De Brigitte Jaques-Wajeman, mise en scène de Christian Baggen avec Christian Crahay, Anabel Lopez, Sacha Fritschké et Barnabé Couvrant, du 22 février au 10 mars 2018 à 20h30 aux Riches Claires.
Le théâtre n’est pas un jeu, il demande de la rigueur, une intensité dans les émotions et celles-ci doivent être assez puissantes pour que la parole naisse d’elles et non le contraire. Le théâtre ce n’est pas jouer, c’est respirer son personnage, c’est le faire naître dans chaque mouvement, c’est le chercher dans le détail et dans la justesse.
Voilà ce que nous dit Louis Jouvet préparant avec une élève du conservatoire, Claudia, les adieux d’Elvire, scène 6 de l’acte IV du Dom Juan de Molière.

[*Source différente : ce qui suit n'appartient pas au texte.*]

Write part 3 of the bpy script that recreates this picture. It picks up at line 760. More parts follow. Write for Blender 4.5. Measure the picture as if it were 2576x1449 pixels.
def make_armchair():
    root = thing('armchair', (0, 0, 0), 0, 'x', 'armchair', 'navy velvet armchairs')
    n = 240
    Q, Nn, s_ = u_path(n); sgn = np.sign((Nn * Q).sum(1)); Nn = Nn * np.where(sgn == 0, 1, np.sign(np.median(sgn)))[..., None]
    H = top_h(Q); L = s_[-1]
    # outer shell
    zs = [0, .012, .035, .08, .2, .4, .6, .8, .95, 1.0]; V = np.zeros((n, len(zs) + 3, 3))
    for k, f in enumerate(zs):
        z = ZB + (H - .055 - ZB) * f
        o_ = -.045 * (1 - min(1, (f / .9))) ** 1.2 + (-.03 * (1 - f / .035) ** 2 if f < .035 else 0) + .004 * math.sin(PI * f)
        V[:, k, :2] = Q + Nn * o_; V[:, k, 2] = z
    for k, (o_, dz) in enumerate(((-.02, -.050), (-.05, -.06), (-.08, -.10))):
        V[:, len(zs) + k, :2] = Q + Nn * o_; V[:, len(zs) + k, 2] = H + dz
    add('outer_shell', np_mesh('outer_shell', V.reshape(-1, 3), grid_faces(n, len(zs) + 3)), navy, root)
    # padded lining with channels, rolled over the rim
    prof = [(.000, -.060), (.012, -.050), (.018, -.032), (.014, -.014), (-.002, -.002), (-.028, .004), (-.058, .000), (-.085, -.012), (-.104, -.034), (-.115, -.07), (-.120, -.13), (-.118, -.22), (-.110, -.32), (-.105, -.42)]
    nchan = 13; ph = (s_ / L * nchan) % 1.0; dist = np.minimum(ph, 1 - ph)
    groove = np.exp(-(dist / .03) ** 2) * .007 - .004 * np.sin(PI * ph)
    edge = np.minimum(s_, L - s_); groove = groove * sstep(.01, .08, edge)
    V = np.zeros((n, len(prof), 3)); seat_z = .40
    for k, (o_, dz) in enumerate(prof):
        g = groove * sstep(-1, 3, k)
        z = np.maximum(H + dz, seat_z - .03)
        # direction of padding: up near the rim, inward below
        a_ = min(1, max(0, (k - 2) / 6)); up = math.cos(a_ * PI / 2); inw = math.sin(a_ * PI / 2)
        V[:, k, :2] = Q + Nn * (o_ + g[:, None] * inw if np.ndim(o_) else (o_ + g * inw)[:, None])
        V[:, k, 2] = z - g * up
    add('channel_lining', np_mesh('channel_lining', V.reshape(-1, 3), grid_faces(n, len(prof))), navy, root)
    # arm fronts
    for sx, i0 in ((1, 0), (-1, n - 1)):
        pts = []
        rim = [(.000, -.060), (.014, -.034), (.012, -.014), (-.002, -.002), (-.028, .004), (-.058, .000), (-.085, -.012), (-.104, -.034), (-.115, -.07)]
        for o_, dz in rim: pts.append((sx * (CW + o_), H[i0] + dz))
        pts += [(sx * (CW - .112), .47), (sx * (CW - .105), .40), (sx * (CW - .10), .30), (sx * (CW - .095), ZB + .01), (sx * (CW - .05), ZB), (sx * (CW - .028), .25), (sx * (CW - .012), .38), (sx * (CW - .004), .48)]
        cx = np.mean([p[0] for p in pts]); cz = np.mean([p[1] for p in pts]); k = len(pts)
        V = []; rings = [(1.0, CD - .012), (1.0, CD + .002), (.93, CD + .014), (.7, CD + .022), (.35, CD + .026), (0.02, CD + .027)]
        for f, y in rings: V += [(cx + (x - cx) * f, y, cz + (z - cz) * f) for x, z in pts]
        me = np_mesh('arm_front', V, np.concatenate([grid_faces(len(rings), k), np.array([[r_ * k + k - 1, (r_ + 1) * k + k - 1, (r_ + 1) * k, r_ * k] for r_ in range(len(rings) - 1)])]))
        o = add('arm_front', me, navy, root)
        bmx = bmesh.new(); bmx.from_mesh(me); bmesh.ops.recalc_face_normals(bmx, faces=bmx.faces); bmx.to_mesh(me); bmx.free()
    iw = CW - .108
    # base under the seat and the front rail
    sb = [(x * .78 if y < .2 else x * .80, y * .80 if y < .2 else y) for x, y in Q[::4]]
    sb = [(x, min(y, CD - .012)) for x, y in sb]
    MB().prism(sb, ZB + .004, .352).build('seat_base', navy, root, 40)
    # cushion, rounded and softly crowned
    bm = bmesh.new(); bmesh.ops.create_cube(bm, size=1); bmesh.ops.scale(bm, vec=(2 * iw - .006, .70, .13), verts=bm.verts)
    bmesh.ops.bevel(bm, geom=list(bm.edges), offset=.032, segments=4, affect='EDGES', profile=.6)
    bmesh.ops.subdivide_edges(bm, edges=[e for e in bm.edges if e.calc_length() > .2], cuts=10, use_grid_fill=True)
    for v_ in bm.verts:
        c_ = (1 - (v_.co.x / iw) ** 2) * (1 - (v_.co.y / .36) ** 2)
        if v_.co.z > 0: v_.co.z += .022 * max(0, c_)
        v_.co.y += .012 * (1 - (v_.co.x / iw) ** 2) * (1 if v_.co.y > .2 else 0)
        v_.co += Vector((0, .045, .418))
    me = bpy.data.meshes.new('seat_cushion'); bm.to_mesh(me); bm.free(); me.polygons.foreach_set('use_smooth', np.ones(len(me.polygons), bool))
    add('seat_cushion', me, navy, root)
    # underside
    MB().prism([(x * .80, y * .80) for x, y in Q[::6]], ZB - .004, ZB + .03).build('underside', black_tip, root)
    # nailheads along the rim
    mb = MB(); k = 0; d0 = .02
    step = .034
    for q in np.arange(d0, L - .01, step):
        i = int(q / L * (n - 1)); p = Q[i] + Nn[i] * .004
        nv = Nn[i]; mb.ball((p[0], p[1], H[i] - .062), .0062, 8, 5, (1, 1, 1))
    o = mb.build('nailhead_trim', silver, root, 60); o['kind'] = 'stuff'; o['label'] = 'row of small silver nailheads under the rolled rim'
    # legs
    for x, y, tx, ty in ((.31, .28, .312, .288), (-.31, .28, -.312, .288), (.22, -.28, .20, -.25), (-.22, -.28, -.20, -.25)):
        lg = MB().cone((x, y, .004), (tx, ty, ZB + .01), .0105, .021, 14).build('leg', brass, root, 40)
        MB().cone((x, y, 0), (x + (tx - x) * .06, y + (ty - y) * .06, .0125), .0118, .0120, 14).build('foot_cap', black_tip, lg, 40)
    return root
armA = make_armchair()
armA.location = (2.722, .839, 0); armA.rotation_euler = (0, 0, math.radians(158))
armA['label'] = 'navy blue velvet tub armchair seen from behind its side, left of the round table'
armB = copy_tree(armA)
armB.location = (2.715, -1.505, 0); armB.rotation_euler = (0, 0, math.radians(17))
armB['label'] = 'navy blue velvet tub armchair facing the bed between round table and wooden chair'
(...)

La répétition n’est pas routinière, elle forge minute après minute le caractère d’Elvire, elle travaille les inflexions de sa voix ainsi que le mouvement juste. Inlassablement, comme un sacerdoce, Claudia travaille Elvire au corps et au cœur. Avec parfois violence, le professeur la tance et la pousse dans ses retranchements, dans ses limites de comédienne. Louis Jouvet aime le théâtre et le spectateur le ressent malgré sa dureté de ton envers son élève. Sévère dans ses attentes, on le voit pousser à l’extrême les qualités de comédienne de Claudia mais aussi ses défauts, en somme, tout ce qui l’empêche d’être Elvire.
Claudia prépare le concours du Conservatoire de Paris et nous voyons cette préparation, nous voyons aussi l’art dans ce qu’il a de plus touchant et de plus sincère ; l’amour. Amour pour le texte, pour le jeu, pour les personnages, pour le beau et le juste, l’art comme miroir des sentiments et des variations de l’âme.
D’après les sténographies que Louis Jouvet a fait prendre de ses cours, Elvire Jouvet 40 dissèque la création théâtrale et nous en fait voir le squelette. En 7 leçons s’étalant de février à septembre 1940, c’est la naissance d’une scène que voyons. La pièce a été créée en 1986, à Strasbourg et a connu de nombreuses représentations ainsi qu’un film en 1987.
C’est un instant intime qu’Elvire Jouvet 40 nous propose. Là, avec ces comédiens, nous vivons une naissance artistique et le temps se fige dans la création. Puis vient la fin et la guerre qui ressurgit, qui couronne le tout de son injustice. L’art intense en 7 leçons à voir, découvrir ou redécouvrir indubitablement.